Eason also was grand marshal of the Martin Luther King Jr. Day parade and was a deacon at Oak Grove Baptist Church for 75 years. He was an executive of the Pilgrim Missionary Baptist Churches Association’s first district.

“There is so much that I can say,” said Delores Eason, B.F. Eason’s daughter who traveled from Boston to accept the resolution on behalf of the family. “I went back to the homestead (Friday) and I didn’t know I was going to miss it as much as I did. It’s kind of hard to talk it about now. We always had what we needed. Not always what we wanted, but always what we needed.”

Hunter was a member of Macedonia Baptist Church for 80 years and graduated as high school salutatorian in 1940, with his sister Ernestine as valedictorian. He was chosen to the deacon board of Macedonia Baptist in 1942,serving for 35 years, and he was a member of Widow Son Lodge No. 396, where he was presented with a certificate of life membership on Sept. 21, 2010.

A successful farmer, Hunter worked for Union Camp and was employed by Ratchford’s Meat Manufacturing Business. He also drove a school bus and ran a family-owned and operated store.

Hunter was presented a plaque on May 30, 2004, for his historical sketch of the Pilgrim Baptist Normal Institute for Colored and his verbal history of the Pilgrim Missionary Baptist Association.

In 2007, he received a metal shield of honor from the Fraternal Order of Police for his active support and financial contributions. He was a lifetime member of the NAACP and in January 2010, he was selected as the Effingham County branch’s humanitarian of the year for his community service in veterans affairs, education, historical accounting, religion, civic activities, political actions and for justice and equality.

Shalynda Warren, Hunter’s granddaughter, noted how he had a love for his family and for poetry, even reading a poem he wrote about 12 years ago.

“He had a memory like an elephant,” she said. “He could recite poems he learned as a child, even in his elder years.”

Warren also said her grandfather poured his heart into everything he did, whether it was a Bible lesson or making eggnog on Christmas Day.

“There are people in this world who make it a better place simply by being in it,” she said. "They walk through life touching the lives of all they meet. William Henry Hunter Sr. was that kind of man. Having him in your life meant that you always had what you needed when you needed it the most. He was the perfect example of hard work and dedication.”

Doberson served on the Guyton planning and zoning boards and was grand marshal of the city’s annual Christmas parade. He also worked with the city, the Effingham County health and recreation departments and the Pilgrim Missionary Baptist Church to build the Pilgrim Walking Trail. The trail was built to improve the cardiovascular health of its users.

Doberson also obtained a grant to restore and upgrade the Highland Park playground and raised money for Veterans Park.

Karen Doberson said she was honored to receive the proclamation on behalf of her father.
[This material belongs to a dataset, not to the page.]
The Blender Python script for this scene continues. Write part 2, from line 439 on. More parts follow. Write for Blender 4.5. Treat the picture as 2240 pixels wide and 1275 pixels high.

“Only after his passing did I realize he was involved in so much,” she said. “I was truly blessed that the last six months of his life were the best six months of my life. Dad was a very proud man and he was straight by the book. He was a man of honor. He served his country. He worked all his life. He was a survivor. Dad, I love you more today than I did yesterday.”

Burns pointed to the book of Matthew, chapter 10, and the example Doberson, Eason and Hunter set through their lives.

“For whoever wants to save his life, will lose it. But whoever loses his life, will find it,” Burns said. “The greatest use of a life is for something that will outlast it. If you invest your life in others, and in your personal relationship with God, your investment will outlast you. Losing yourself means making a conscious effort to make others more important than you.

“I think these three gentlemen demonstrated that lesson. We’re certainly a better place because of the sacrifices they made for the betterment of our community.”